Photonic Structures Optimization Using Highly Data-Efficient Deep Learning: Application To Nanofin And Annular Groove Phase Masks

TL;DR

This paper introduces a data-efficient deep learning-based surrogate model for optimizing photonic structures, significantly reducing simulation needs in designing vortex phase masks for high-contrast astronomical imaging.

Contribution

It presents a novel deep neural network surrogate model combined with evolutionary optimization to improve design efficiency and accuracy for complex photonic devices.

Findings

Surrogate model reduces simulations by up to 75%.

Deep neural network outperforms traditional surrogate methods.

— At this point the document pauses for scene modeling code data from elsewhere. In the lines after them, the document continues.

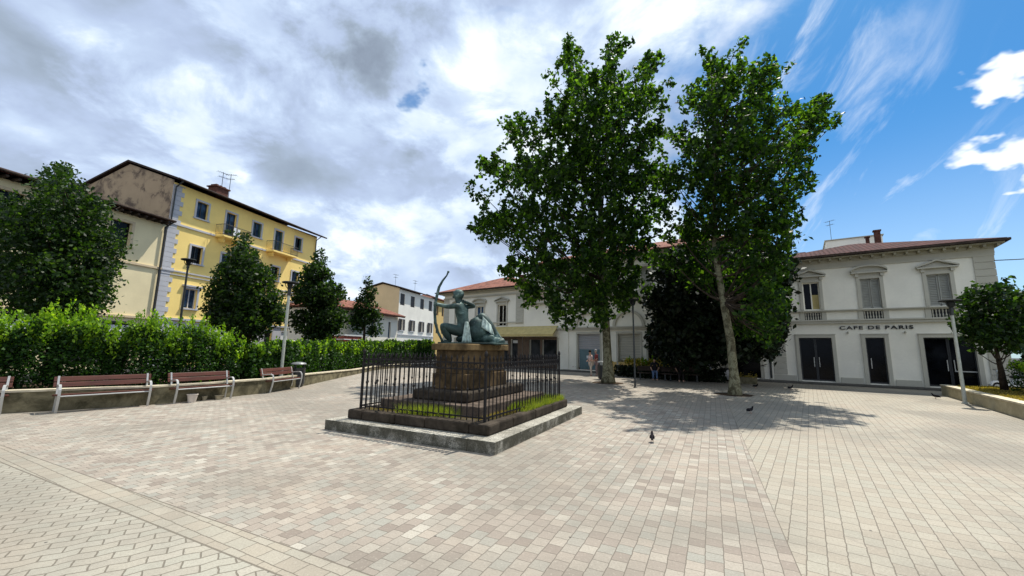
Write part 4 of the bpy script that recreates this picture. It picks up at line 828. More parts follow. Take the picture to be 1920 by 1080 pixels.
# pinkish first-floor bay over the awning
g_ = MB(sg); g_.box(16.7, 18.3, -.86, .02, 5.79, 7.2); g_.build('bay', MT['pinkish'], cen)
b_ = MB(sg); wall_holes(b_, 14.95, 18.36, .12, 2.72, [(a - .001, b + .001, c, d) for a, b, c, d in op[4:6]], n=.10, depth=.10); b_.build('timber_shopfront', MT['shop_timber'], cen)
# awning fascia over the shop
a_ = MB(sg); a_.add([(14.9, .01, 3.66), (22.0, .01, 3.66), (22.0, .85, 2.95), (14.9, .85, 2.95), (14.9, .01, 3.58), (22.0, .01, 3.58), (22.0, .85, 2.76), (14.9, .85, 2.76)], [(0, 1, 2, 3), (4, 5, 6, 7), (3, 2, 6, 7), (0, 3, 7, 4), (1, 2, 6, 5)])
a_.build('awning', MT['awning'], cen)
# drainpipe between the cafe and the palazzo
d_ = MB(sg); d_.tube([(.14, .10, .2), (.14, .10, 6.9)], .055, 8); d_.build('downpipe', MT['pole_dark'], cen)

# ---- left wing: s 18.72 .. 28.6
lw = empty('corner_building', pal(18.72, 0), pal_rot, 'cream two-storey building with pedimented windows and terracotta roof behind the statue', 'building')
wn2 = [(2.35, .95), (5.05, .95), (7.75, .95)]
sh2 = [(.5, 1.3, .2, 2.55), (1.6, 2.6, .6, 2.5), (3.4, 4.5, .16, 2.6), (5.4, 6.4, .5, 2.5), (7.2, 8.2, .16, 2.6)]
w_ = MB(sg); wall_holes(w_, 0, 9.9, .1, 7.1, [(s - w / 2, s + w / 2, 3.75, 5.7) for s, w in wn2] + sh2); shell(w_, 0, 9.9, -8.5, .1, 7.1); w_.build('wall', MT['cafe_wall'], lw)
for i, (s, w) in enumerate(wn2): palazzo_window(lw, sg, s, w, 3.75, 5.7, ped='tri' if i == 0 else 'arc', shutter=False, balus=False, look='glass' if i == 0 else 'glass_blue')
for a, b, c, d in sh2:
    fr = MB(sg); frame_boxes(fr, a, b, c, d, .12, .004, .06, sill=False); o = fr.build('shop_window', MT['cornice'], lw); g_ = MB(sg); g_.quad((a, -.19, c), (b, -.19, c), (b, -.19, d), (a, -.19, d)); g_.build('glass', MT['glass_shop'], o)
    g_ = MB(sg); g_.box(a + .1, b - .1, -.185, -.17, d - .35, d - .1); g_.build('blind', MT['sign_white'], o)
b_ = MB(sg); wall_holes(b_, .02, 3.3, .12, 2.72, [(a - .001, b + .001, c, d) for a, b, c, d in sh2[:2]], n=.10, depth=.10); b_.build('timber_shopfront', MT['shop_timber'], lw)
for a_0, a_1, a_2 in ((.0, .8, 3.9), (9.2, 9.93, .3)):
    q_ = MB(sg); quoin(q_, a_0, a_1, a_2, 6.6, .36); q_.build('quoins', MT['trim'], lw)
t_ = MB(sg); t_.box(-.02, 9.95, .06, .13, 4.0, 4.1); t_.box(-.02, 9.95, .004, .16, 3.40, 3.52); t_.box(-.02, 9.95, .004, .12, 6.6, 6.72); t_.box(-.02, 9.95, .004, .18, 6.95, 7.1); t_.build('string_course', MT['trim'], lw)
e_ = MB(sg); e_.box(-.4, 10.5, -9.1, .6, 7.1, 7.18); e_.build('soffit', MT['eave_light'], lw)
r_ = MB(sg); hip_roof(r_, -.5, 10.6, -9.2, .7, 7.3, 1.9); r_.build('roof', MT['tiles_red'], lw)
f_ = MB(sg); f_.box(-.5, 10.6, .7, .78, 7.19, 7.29); f_.build('gutter', MT['eave'], lw)
k = MB(sg); k.box(2.2, 2.7, -3.6, -3.1, 8.0, 8.95); k.box(2.12, 2.78, -3.68, -3.02, 8.95, 9.03); k.build('chimney', MT['brick'], lw)
k = MB(sg); k.box(1.2, 1.9, -2.5, -1.8, 8.0, 8.4); k.build('roof_hatch', MT['eave'], lw)

# ---- pale block with chimneys rising behind the cafe
rb = empty('rear_building', (33.5, 40, 0), pal_rot, 'pale rendered block showing above the cafe roof, with a tall aerial', 'building')
w_ = MB(sg); w_.box(-3.3, .9, -2.2, 2.2, 0, 12.85); w_.build('wall', MT['white_house'], rb)
r_ = MB(sg); hip_roof(r_, -3.4, 1.0, -2.3, 2.3, 12.95, .3); r_.build('roof', MT['cornice'], rb)
antenna(rb, .3, 0, 13.1, 2.4, 1, pal_rot)
rb2 = empty('rear_house', (29.3, 41, 0), pal_rot, 'house with dark clutter on its roof peeping over the left end of the cafe roof', 'building')
w_ = MB(sg); w_.box(-1.6, 1.4, -2, 2, 0, 11.6); w_.build('wall', MT['white_house'], rb2)
w_ = MB(sg); w_.box(-1.4, -.6, -1, 0, 11.61, 12.1); w_.box(.4, .9, -.5, .3, 11.61, 12.3); w_.build('chimney', MT['brick'], rb2); antenna(rb2, -.2, 0, 11.5, 1.6, 1, .2)

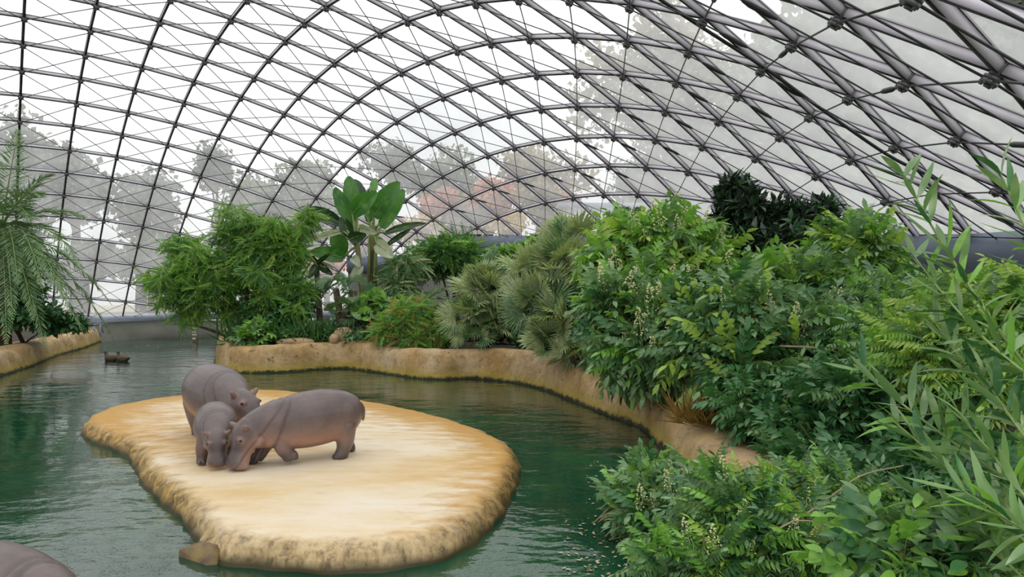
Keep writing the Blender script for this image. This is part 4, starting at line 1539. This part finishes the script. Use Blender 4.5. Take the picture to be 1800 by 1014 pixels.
for (bx, by, tx, ty, w, mt) in [(212, 660, 160, 738, 50, 'd'), (225, 660, 318, 712, 50, 'd'), (205, 640, 185, 590, 30, 'd'), (230, 650, 330, 665, 34, 'p'), (215, 650, 300, 570, 30, 'd')]:
    paddle(st2, None, SX(bx, by, D0 - .6), SX(tx, ty, D0 - .9), w * k5, {'d': L_banana_d, 'p': L_banana_p}[mt], bend=0.08)


# ---------- fan palms
def fan_palm(label, ells, base, n, size, mats, probs, kind='fan', heads=None, droop=0.35, limit=300, dead=0):
    r = root('fan_palm', base, label, 'palm')
    pos, dirs, ups, siz = [], [], [], []
    for (c_, rad, cnt) in heads:
        mk('stem', *tube(bez(base, (np.asarray(base) + c_) / 2 + np.array([.1, 0, .1]), c_, 7), np.linspace(0.13, 0.10, 7), 8), M_bark, r, smooth=True)
        d = nrm(rng.normal(size=(cnt * 3, 3)) + np.array([0, -0.25, 0.25]))
        d = d[d[:, 2] > -0.75][:cnt]
        pos.append(c_ + d * 0.06)
        dirs.append(d)
        ups.append(nrm(np.array([-0.2, -0.75, 0.75]) + d * 0.2 + rng.normal(0, 0.4, d.shape)))
        siz.append(rad * rng.uniform(0.8, 1.1, len(d)))
    dress(r, kind, mats, probs, np.concatenate(pos), np.concatenate(dirs), np.concatenate(ups), np.concatenate(siz), limit)
    return r


h = lambda u, v, D, rpx, cnt: (at(u, v, D), rpx * D / FPX, cnt)
fan_palm('bushy olive-green fan palm in front of the small feathery shrub, nearest the ochre bush', None, gz(at(850, 600, 17.8), .7), 0, 0, [L_olive, L_fandk], [.75, .25],
         heads=[h(850, 520, 17.6, 68, 22), h(825, 560, 17.3, 58, 16), h(872, 566, 17.2, 58, 16), h(866, 500, 17.9, 62, 13), h(838, 590, 17.1, 50, 9)])
fan_palm('large silvery-green clump of fan palms leaning over the pool wall', None, gz(at(1000, 620, 14.8), .65), 0, 0, [L_olive, L_fandk], [.8, .2],
         heads=[h(985, 480, 14.8, 88, 21), h(1010, 440, 15.2, 78, 16), h(950, 540, 14.2, 82, 19), h(1000, 555, 14.0, 86, 21), h(1040, 590, 13.6, 76, 17), h(975, 605, 13.7, 68, 16), h(1050, 510, 14.5, 80, 16), h(935, 490, 14.8, 70, 14), h(1010, 632, 13.3, 60, 12)])
fan_palm('small dark fan palm below the tall big-leaved plant', None, gz(at(598, 590, 20.3), .7), 0, 0, [L_fandk, L_dark], [.8, .2], 'fan2',
         heads=[h(606, 545, 20.0, 44, 9), h(590, 508, 20.6, 40, 9), h(622, 512, 20.6, 40, 9)])
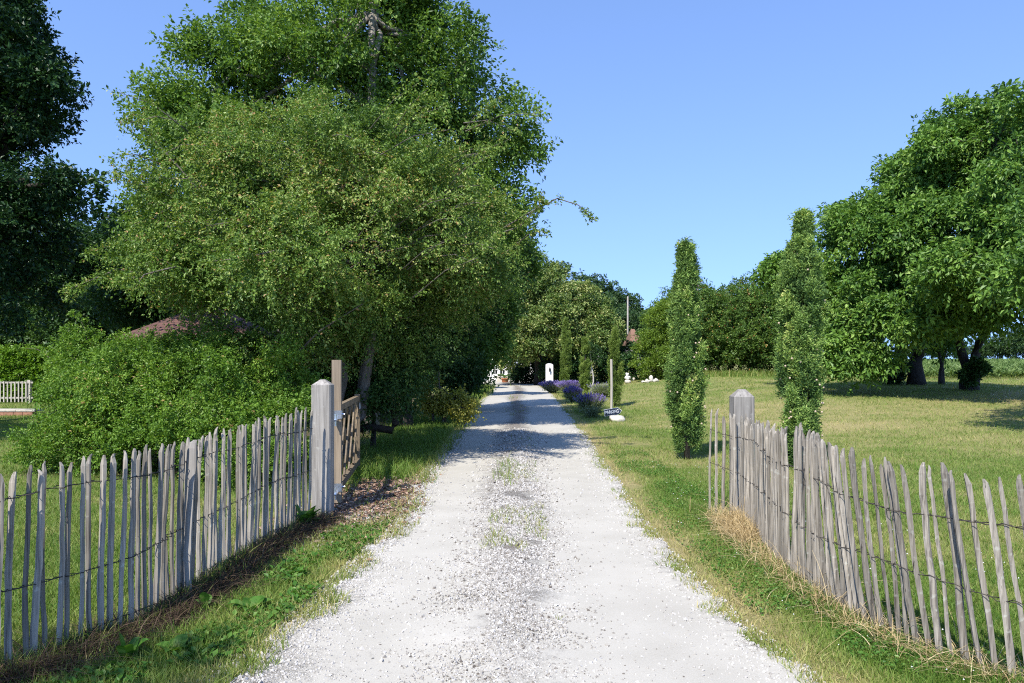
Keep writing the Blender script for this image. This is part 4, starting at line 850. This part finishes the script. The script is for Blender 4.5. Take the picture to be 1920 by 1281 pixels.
# ------------------------------------------------------------------ picket fences
def picket_mesh(h, r, seed, lean, yaw):
    rg = np.random.default_rng(seed); k = 12; z = np.concatenate([np.linspace(-.06, h-.055, k-2), [h-.02, h]])
    bx = np.cumsum(rg.normal(size=k)*.0032); by = np.cumsum(rg.normal(size=k)*.003)
    bx -= np.linspace(bx[0], bx[-1], k); by -= np.linspace(by[0], by[-1], k)
    bow = rg.normal()*.009; bx += bow*np.sin(np.linspace(0, math.pi, k))
    cx_ = bx+lean[0]*z/h; cy_ = by+lean[1]*z/h
    m = 6; ang = np.sort(rg.random(m)*.5+np.arange(m))/m*6.283+rg.random()*6
    rad = rg.uniform(.72, 1.15, m); e = np.array([1.12, .80]); tw = rg.uniform(-.3, .3)
    V = []
    for i in range(k):
        s_ = r*rg.uniform(.90, 1.10)*(1.06-.16*i/k)
        if i == k-2: s_ *= .74
        if i == k-1: s_ *= .40
        a = ang+tw*i/k
        V.append(np.stack([cx_[i]+np.cos(a)*rad*s_*e[0]+(r*.3*rg.normal()*(i == k-1)), cy_[i]+np.sin(a)*rad*s_*e[1], np.full(m, z[i])], 1))
    V = np.concatenate(V); c, n = math.cos(yaw), math.sin(yaw); x, y = V[:, 0].copy(), V[:, 1].copy()
    i = np.arange(k-1)[:, None]*m; j = np.arange(m)[None]; j2 = (j+1) % m
    Q = np.stack([i+j, i+j2, i+m+j2, i+m+j], -1).reshape(-1, 4); top = np.arange(m)+(k-1)*m
    return V, [Q, top[None]]
def fence(name, label, pts, hfun, step, side, leanfun, wires, seed, rfun):
    rg = np.random.default_rng(seed); pts = np.asarray(pts, float)
    seg = np.linalg.norm(np.diff(pts, axis=0), axis=1); cum = np.concatenate([[0], np.cumsum(seg)])
    b0 = np.array([pts[:, 0].mean(), pts[:, 1].mean(), 0]); root = empty(name, b0, label, "fence")
    s_ = 0; loc = []
    while s_ < cum[-1]:
        x = np.interp(s_, cum, pts[:, 0]); y = np.interp(s_, cum, pts[:, 1]); loc.append((x, y)); s_ += step(y)*rg.uniform(.88, 1.12)
    H = []
    for i, (x, y) in enumerate(loc):
        h = hfun(y)+rg.normal()*.018; r = rfun(rg); ln = leanfun(y, rg); H.append((h, ln))
        V, Fc = picket_mesh(h, r, seed*1000+i, ln, 0)
        o = link("picket", new_mesh("picket", V, Fc, False), M_picket, root); o.location = (x-b0[0], y-b0[1]+rg.normal()*.006, float(gz(x, y)))
    loc = np.array(loc)
    for hw in wires:
        for ph in (0, 1):
            P_ = []
            for i in range(len(loc)):
                f = hw(loc[i, 1])/H[i][0]
                q = np.array([loc[i, 0]+H[i][1][0]*f, loc[i, 1]+H[i][1][1]*f, float(gz(*loc[i]))+hw(loc[i, 1])+rg.normal()*.006])
                s2 = .020*(1 if (i+ph) % 2 else -1); q[0] += side*s2; P_.append(q)
                if i < len(loc)-1:
                    f2 = .5; nx = loc[i+1]; q2 = np.array([(loc[i, 0]+nx[0])/2+(H[i][1][0]+H[i+1][1][0])/2*f, (loc[i, 1]+nx[1])/2, float(gz(*loc[i]))+(hw(loc[i, 1])+hw(nx[1]))/2-.004]); P_.append(q2)
            mb = MB(); mb.tube(np.array(P_), .0026, 4, False)
            mb.build("wire", M_wire, root, off=b0)
    return root, loc
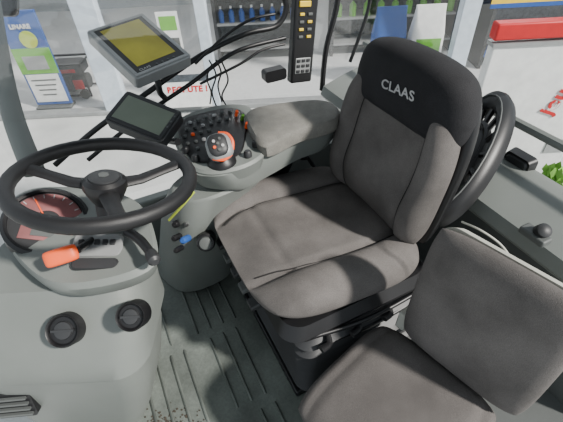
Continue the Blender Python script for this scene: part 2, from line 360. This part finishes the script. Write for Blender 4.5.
def hfc(s,t):
    side=.032*(1/(1+math.exp(-(abs(t)-.62)*14)))
    gro=-.018*gs(abs(t),.54,.045)
    front=-.045*max(0,(s-.35)/.65)**2
    back=.012*max(0,-s-.4)
    mid=-.014*gs(s,-.15,.5)*(1-abs(t))
    g2=-.008*gs(s,.55,.05)*(abs(t)<.54)
    return side+gro+front+back+mid+g2
CM=CABM@MX.Translation((.02,-.025,.43))@MX.Rotation(R(-6),4,'Y')
b=NB(); cs=cushion(b,.28,.29,.050,.048,CM,k=.55,N=70,hf=hfc,pw=6); cu_=obj('seat_cushion',b,M_FAB,ds)
def seam(sp,pts,r,par,off,name='seam'):
    b=NB(); tube(b,[sp(s,t)+off for s,t in pts],r,6); obj(name,b,M_SEAM,par)
zo=V((0,0,.0012))
for sg in(-1,1): seam(cs,[(-.9+.1*i,sg*(.54-.10*max(0,-.9+.1*i)**2)) for i in range(19)],.0022,cu_,zo)
# backrest
BK=cab(-.225,-.012,.455); tl=R(10); upv=(ZU*cos(tl)-FU*sin(tl))
BM=basis(BK,LU,upv)
def hfb(s,t):
    side=.028*(1/(1+math.exp(-(abs(s)-.68)*16)))
    gro=-.014*gs(abs(s),.62,.045)
    lum=.022*gs(t,-.45,.35)*(1-.5*abs(s))
    return side+gro+lum
def wrp(x,y,z): 
    f=1-.10*max(0,(y/.2))**2 ; return (x*f,y,z+.03*(x/.25)**2)
BM2=BM@MX.Translation((0,.20,.0))
b=NB(); bs=cushion(b,.230,.215,.045,.05,BM2,k=.35,N=56,hf=hfb,pw=7,warp=wrp); bk=obj('backrest',b,M_FAB,ds)
fo=FU*.001
for sg in(-1,1): seam(bs,[(sg*.62,-.93+.1*i) for i in range(18)],.0022,bk,fo)
b=NB(); cushion(b,.238,.25,.02,.045,BM2@MX.Translation((0,.03,-.035)),k=.35,N=24,pw=8,warp=wrp); obj('backrest_shell',b,M_BLK,ds)
HM=BM@MX.Translation((0,.41,.012))@MX.Rotation(R(4),4,'X')
def hwr(x,y,z): return (x*(1-.10*max(0,y/.1)),y-.012*(x/.2)**2,z)
b=NB(); hs=cushion(b,.220,.100,.06,.07,HM,k=.5,N=40,pw=5,warp=hwr); hr=obj('headrest',b,M_HEAD,ds,label='charcoal fabric headrest')
def onhead(x,y,z):
    a=R(7); x,y=x*cos(a)-y*sin(a),x*sin(a)+y*cos(a)
    x=x*1.08+.012; y2=y*.9; s=x/.220; t=y2/.100
    e=math.sqrt(max(0,(1-abs(s)**5)*(1-abs(t)**5)))
    return HM@V(hwr(x,y2,.06*e+.002+z))
text('lettering','CLAAS',.039,None,M_TXT,hr,bold=.0006,fn=onhead,label='pale grey capital lettering')
b=NB(); tube(b,[cab(-.2,-.32,.36),cab(-.16,-.33,.44),cab(-.13,-.335,.50)],.012,8,flat=.6); obj('belt_buckle_stalk',b,M_BLK,ds)
b=NB(); box(b,.03,.05,.07,zbasis(cab(-.125,-.335,.52),(.1,0,1)),(0,0,0)); obj('belt_buckle',b,M_BLK,ds,bevel=.008)
# ================================================================== OVAL HOUSING
oc=Pd(466,156,1.19)
ax=(Pd(498,94,1.20)-Pd(431,224,1.13))
OM=basis(oc,ax,(Pd(489,165,1.11)-Pd(450,145,1.27)))
a_=ax.length/2*1.0; bb_=.098
ov=thing('air_housing','black oval ring housing with slotted face mounted behind the driver backrest','air housing',oc-V((0,0,.1)))
def ell(sc,z,n=48): return [OM@V((a_*sc*cos(2*PI*i/n),bb_*sc*sin(2*PI*i/n),z)) for i in range(n)]
sgz=-1 if (OM.to_3x3()@V((0,0,1))).dot(CAM-oc)<0 else 1
def el(sc,z,n=48): return ell(sc,z*sgz,n)
b=NB(); loft(b,[el(.72,-.02),el(.72,.010),el(.78,.022),el(.90,.026),el(1.0,.016),el(1.04,-.002),el(1.03,-.024),el(.95,-.028),el(.80,-.028),el(.72,-.02)],cap=False); obj('outer_ring',b,M_BLK,ov)
b=NB(); loft(b,[el(.42,-.01),el(.42,.010),el(.48,.016),el(.54,.010),el(.54,-.01),el(.42,-.01)],cap=False); obj('inner_ring',b,M_BLK,ov)
b=NB(); loft(b,[el(.44,-.012),el(.44,.004),el(.3,.01),el(.1,.012)]); obj('hub_plate',b,M_DK,ov)
for i in range(14):
    a=2*PI*(i+.5)/14; b=NB(); tube(b,[OM@V((a_*k*cos(a),bb_*k*sin(a),sgz*.004)) for k in(.5,.62,.76)],.009,6); obj('spoke',b,M_BLK,ov)
b=NB(); tube(b,el(.90,.026,30),.003,6,sm=False,closed=True); obj('trim_ring',b,M_GRD,ov)
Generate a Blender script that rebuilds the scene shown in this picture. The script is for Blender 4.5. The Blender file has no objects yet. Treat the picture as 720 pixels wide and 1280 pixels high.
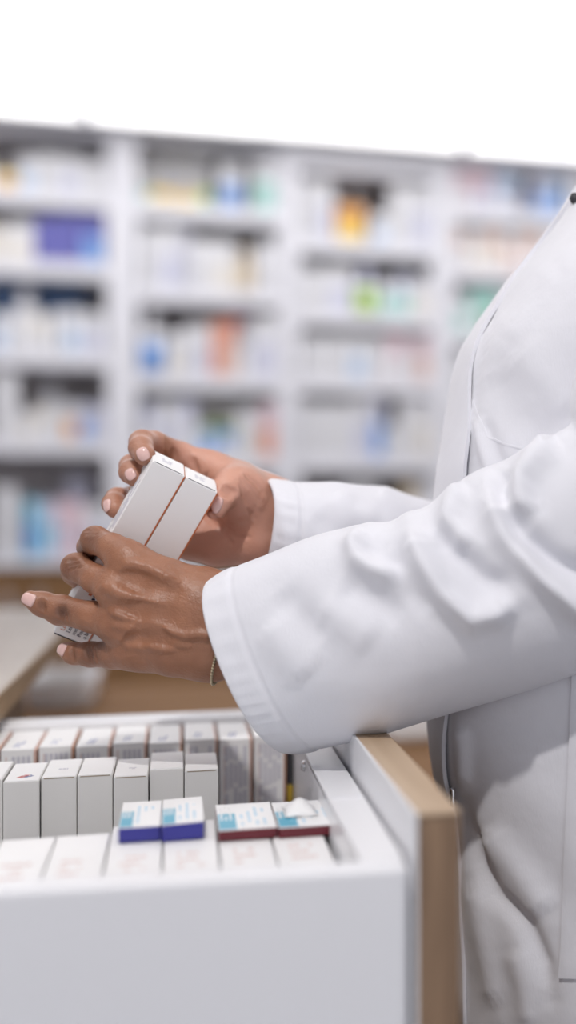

Optimized vortex phase masks for astronomical imaging.

Abstract

Metasurfaces offer a flexible framework for the manipulation of light properties in the realm of thin film optics. Specifically, the polarization of light can be effectively controlled through the use of thin phase plates. This study aims to introduce a surrogate optimization framework for these devices. The framework is applied to develop two kinds of vortex phase masks (VPMs) tailored for application in astronomical high-contrast imaging. Computational intelligence techniques are exploited to optimize the geometric features of these devices. The large design space and computational limitations necessitate the use of surrogate models like partial least squares Kriging, radial basis functions, or neural networks. However, we demonstrate the inadequacy of these methods in modeling the performance of VPMs. To address the shortcomings of these methods, a data-efficient evolutionary optimization setup using a deep neural network as a highly accurate and efficient surrogate model is proposed. The optimization process in this study employs a robust particle swarm evolutionary optimization scheme, which operates on explicit geometric parameters of the photonic device. Through this approach, optimal designs are developed for two design candidates. In the most complex case, evolutionary optimization enables optimization of the design that would otherwise be impractical (requiring too much simulations). In both cases, the surrogate model improves the reliability and efficiency of the procedure, effectively reducing the required number of simulations by up to 75% compared to conventional optimization techniques.